Now that the government shutdown is over, the story can now be told. Earlier this month, my friend Scott Smith and I ran a federal government blockade at the Comanche National Grasslands near La Junta to access the Picketwire Canyonlands, home to the largest known set of dinosaur tracks in North America. I’m sure that free thinker Henry Thoreau would have reveled in our civil disobedience.
Truth be told, neither of us considered the Feds might have closed the trail until I said something as we sped along Highway 109, south of La Junta, well over an hour into our drive. And as for running the blockade, the Weather Underground would have been proud: I moved a plastic barrier enough to allow Scott to maneuver his car past the stanchion, then moved it back.

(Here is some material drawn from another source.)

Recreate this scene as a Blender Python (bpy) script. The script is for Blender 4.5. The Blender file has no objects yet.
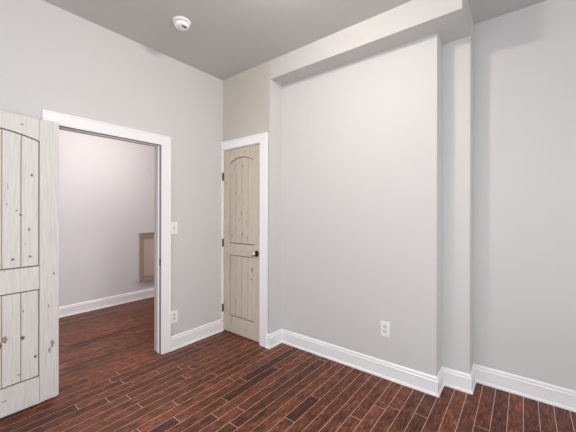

Radical, I know. My sense of sticking it to The Man was diminished just a hair when we got to the trailhead and saw an empty van from the Colorado Springs School there. It’s hard to feel like you’re a revolutionary when a bunch of middle schoolers on a field trip beat you to the punch.
This excursion capped a trilogy of hikes with Scott since I was laid off in July that have ranged from the mountains to the prairies: Horn Creek up in the Sangre de Cristos, Greenhorn Mountain here in Pueblo County, and The Picketwire Canyonlands. It was also, thankfully, the easiest. And lowest. Horn Creek and Greenhorn are both over 12,000 feet high. The Picketwire is a few feet short of 4,700 feet. high, practically the same elevation as Pueblo. A short descent from the trailhead put us on the nearly all flat, five-mile path to the 150 million year-old dinosaur tracks.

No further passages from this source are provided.